• **TASK REQUIREMENTS**: Give the data again, word for word.

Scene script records
- - - -

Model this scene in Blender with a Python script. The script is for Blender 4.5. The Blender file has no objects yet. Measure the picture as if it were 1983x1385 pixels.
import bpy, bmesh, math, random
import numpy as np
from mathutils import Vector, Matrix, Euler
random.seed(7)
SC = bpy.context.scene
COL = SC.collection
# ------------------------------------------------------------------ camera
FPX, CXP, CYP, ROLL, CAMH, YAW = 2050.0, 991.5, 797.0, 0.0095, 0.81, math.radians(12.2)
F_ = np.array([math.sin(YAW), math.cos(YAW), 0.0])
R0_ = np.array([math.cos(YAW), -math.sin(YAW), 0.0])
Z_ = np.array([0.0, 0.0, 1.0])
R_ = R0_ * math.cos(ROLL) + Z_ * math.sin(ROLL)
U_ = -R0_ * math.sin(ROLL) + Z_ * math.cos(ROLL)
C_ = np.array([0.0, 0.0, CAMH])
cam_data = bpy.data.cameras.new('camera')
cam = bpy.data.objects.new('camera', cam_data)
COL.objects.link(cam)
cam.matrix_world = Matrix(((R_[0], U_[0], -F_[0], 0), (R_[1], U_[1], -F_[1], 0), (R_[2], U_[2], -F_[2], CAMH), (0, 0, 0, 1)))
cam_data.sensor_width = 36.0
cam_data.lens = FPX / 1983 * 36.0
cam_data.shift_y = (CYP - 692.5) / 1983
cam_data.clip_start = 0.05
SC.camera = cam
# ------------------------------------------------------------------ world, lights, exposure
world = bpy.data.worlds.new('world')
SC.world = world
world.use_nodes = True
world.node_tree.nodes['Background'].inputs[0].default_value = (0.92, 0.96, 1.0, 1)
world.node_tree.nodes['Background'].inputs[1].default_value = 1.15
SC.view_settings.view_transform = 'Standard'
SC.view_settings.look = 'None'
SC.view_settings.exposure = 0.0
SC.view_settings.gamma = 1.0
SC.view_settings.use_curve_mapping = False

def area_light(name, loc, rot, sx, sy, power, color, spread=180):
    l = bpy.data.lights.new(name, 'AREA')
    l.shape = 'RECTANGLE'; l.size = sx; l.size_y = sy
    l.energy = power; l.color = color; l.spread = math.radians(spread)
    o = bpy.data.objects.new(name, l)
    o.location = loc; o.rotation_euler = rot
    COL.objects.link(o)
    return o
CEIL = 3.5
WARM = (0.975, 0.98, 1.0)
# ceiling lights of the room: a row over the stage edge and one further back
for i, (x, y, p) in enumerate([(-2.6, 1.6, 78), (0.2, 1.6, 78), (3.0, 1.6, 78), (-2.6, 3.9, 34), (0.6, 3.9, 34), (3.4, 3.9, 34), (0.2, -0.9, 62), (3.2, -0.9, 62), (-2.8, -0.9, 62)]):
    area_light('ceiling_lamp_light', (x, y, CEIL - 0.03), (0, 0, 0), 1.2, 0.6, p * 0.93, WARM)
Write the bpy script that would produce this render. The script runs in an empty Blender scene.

- - - -

• **SOLUTION FOR THIS TASK**:
Model this scene in Blender with a Python script. The script is for Blender 4.5. The Blender file has no objects yet. Measure the picture as if it were 1983x1385 pixels.
import bpy, bmesh, math, random
import numpy as np
from mathutils import Vector, Matrix, Euler
random.seed(7)
SC = bpy.context.scene
COL = SC.collection
# ------------------------------------------------------------------ camera
FPX, CXP, CYP, ROLL, CAMH, YAW = 2050.0, 991.5, 797.0, 0.0095, 0.81, math.radians(12.2)
F_ = np.array([math.sin(YAW), math.cos(YAW), 0.0])
R0_ = np.array([math.cos(YAW), -math.sin(YAW), 0.0])
Z_ = np.array([0.0, 0.0, 1.0])
R_ = R0_ * math.cos(ROLL) + Z_ * math.sin(ROLL)
U_ = -R0_ * math.sin(ROLL) + Z_ * math.cos(ROLL)
C_ = np.array([0.0, 0.0, CAMH])
cam_data = bpy.data.cameras.new('camera')
cam = bpy.data.objects.new('camera', cam_data)
COL.objects.link(cam)
cam.matrix_world = Matrix(((R_[0], U_[0], -F_[0], 0), (R_[1], U_[1], -F_[1], 0), (R_[2], U_[2], -F_[2], CAMH), (0, 0, 0, 1)))
cam_data.sensor_width = 36.0
cam_data.lens = FPX / 1983 * 36.0
cam_data.shift_y = (CYP - 692.5) / 1983
cam_data.clip_start = 0.05
SC.camera = cam
# ------------------------------------------------------------------ world, lights, exposure
world = bpy.data.worlds.new('world')
SC.world = world
world.use_nodes = True
world.node_tree.nodes['Background'].inputs[0].default_value = (0.92, 0.96, 1.0, 1)
world.node_tree.nodes['Background'].inputs[1].default_value = 1.15
SC.view_settings.view_transform = 'Standard'
SC.view_settings.look = 'None'
SC.view_settings.exposure = 0.0
SC.view_settings.gamma = 1.0
SC.view_settings.use_curve_mapping = False

def area_light(name, loc, rot, sx, sy, power, color, spread=180):
    l = bpy.data.lights.new(name, 'AREA')
    l.shape = 'RECTANGLE'; l.size = sx; l.size_y = sy
    l.energy = power; l.color = color; l.spread = math.radians(spread)
    o = bpy.data.objects.new(name, l)
    o.location = loc; o.rotation_euler = rot
    COL.objects.link(o)
    return o
CEIL = 3.5
WARM = (0.975, 0.98, 1.0)
# ceiling lights of the room: a row over the stage edge and one further back
for i, (x, y, p) in enumerate([(-2.6, 1.6, 78), (0.2, 1.6, 78), (3.0, 1.6, 78), (-2.6, 3.9, 34), (0.6, 3.9, 34), (3.4, 3.9, 34), (0.2, -0.9, 62), (3.2, -0.9, 62), (-2.8, -0.9, 62)]):
    area_light('ceiling_lamp_light', (x, y, CEIL - 0.03), (0, 0, 0), 1.2, 0.6, p * 0.93, WARM)
Write the bpy script that would produce this render. The script runs in an empty Blender scene.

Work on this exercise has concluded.